17. The electronic eyeglasses according to claim 16, wherein said capacitive sensor is integrated within said flexible cable.

18. The electronic eyeglasses according to claim 16, wherein said flexible cable has, at ends thereof, a pair of plates adapted to support at least one ambient light sensor.

19. The electronic eyeglasses according to claim 16, further comprising a locking element adapted to be inserted in holes formed in the front, in order to couple at a rearward region of the front with said plates.

20. The electronic eyeglasses according to claim 19, wherein said locking element is made of a material adapted to diffuse light so as to collect ambient light and diffuse it on an ambient light sensor provided at said plates.
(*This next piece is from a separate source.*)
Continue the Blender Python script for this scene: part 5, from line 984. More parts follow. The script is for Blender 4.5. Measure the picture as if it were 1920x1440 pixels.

21. The electronic eyeglasses according to claim 18, wherein said flexible cable which is extended at least to the nose pads and/or at least to the rim region of said front is monolithic and bonded with adhesive at the ends.

22. The electronic eyeglasses according to claim 16, further comprising an additional capacitive sensor adapted to be inserted in at least one of said temples in order to detect gestures on the part of the user.

23. The electronic eyeglasses according to claim 16, further comprising at least one additional sensor, which is accommodated within at least one of said temples and is adapted to detect whether said eyeglasses are being worn or not by said user.

24. The electronic eyeglasses according to claim 23, wherein said at least one additional sensor accommodated within at least one of said temples in order to detect whether said eyeglasses are being worn or not by said user is of the capacitive or inertial or ambient type.

25. The electronic eyeglasses according to claim 23, wherein said at least one additional sensor adapted to detect whether said eyeglasses are being worn or not by said user is an adherence sensor arranged in the nose pads of said eyeglasses.

26. The electronic eyeglasses according to claim 16, wherein said hinge comprises, in an internal position, adapted to be directed toward said user, at least one LED (18) in order to provide feedback to said user.

27. The electronic eyeglasses according to claim 26, wherein said hinge comprises additional sensors adapted to measure data useful for the user and to be visualized by means of said LED.

28. The electronic eyeglasses according to claim 16, wherein said flexible cable is overmolded by injection within said front, in a rearward position so as to be directed toward said user, integrated within said front.

29. The electronic eyeglasses according to claim 16, further comprising a reset sensor integrated within at least one of said temples.

30. The electronic eyeglasses according to claim 29, wherein said reset sensor comprises a Hall sensor adapted to detect presence of magnetic fields.